Pour Louis Boyard, les annonces de la présidente de région visent expressément les populations les plus précaires, et notamment les plus jeunes. Hormis le ticket à 2,50 euros "à destination des touristes", avec le renforcement des contrôles, notamment dans les bus, les contrôleurs "vont mettre plus d’amendes à ceux qui ne peuvent pas se permettre de payer une Navigo ou un ticket de métro", poursuit l’élu. "374 euros par an (prix d’un abonnement à l’année, NDLR), il y a des familles qui ne peuvent pas se le permettre."
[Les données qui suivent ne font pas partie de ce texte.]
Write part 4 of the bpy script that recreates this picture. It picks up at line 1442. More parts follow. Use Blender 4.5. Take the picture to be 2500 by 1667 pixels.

L’élu souhaiterait que dans le débat public et politique rentre en compte plusieurs facteurs dont les raisons derrière le choix de frauder. "C’est dur d’expliquer la peur et l’angoisse pour ces jeunes, il faut la mesurer. Personne ne fraude par plaisir". Dans le Val-de-Marne, où il est député, le remboursement à 50% des forfaits imagine R, pour les jeunes, a été supprimé pour les lycéens et étudiants non boursiers, lors d’un conseil départemental en juin dernier.
"Quand vous avez 17 ans et que vous n’avez pas de Navigo et que vous prenez le bus pour aller au lycée mais que vous vous faites contrôler, c’est vous qui prenez l’amende. On se retrouve avec des jeunes qui n’ont même pas 18 ans et qui ont des centaines voire des milliers d’euros d’amende parce qu’ils devaient aller à l’école."
Sa période collégienne, Théo*, jeune francilien, en garde quelques frustrations. Les prix trop élevés pour rejoindre Paris depuis Combs-la-Ville (Seine-et-Marne) l’ont contraint à l’immobilisme. "Au niveau du mental, c’est assez compliqué car on se sent complètement abandonné et surtout coincé. La peur de tomber sur des contrôleurs l’emporte souvent sur l’envie d’aller dans une autre ville se balader. On reste alors chez soi, les tarifs étant trop chers."
L’étudiant déplore "une sorte de hiérarchie sociale qui s’installe" dans laquelle les plus démunis "ne peuvent tout simplement pas se déplacer", rendant des villes comme Paris "inaccessibles".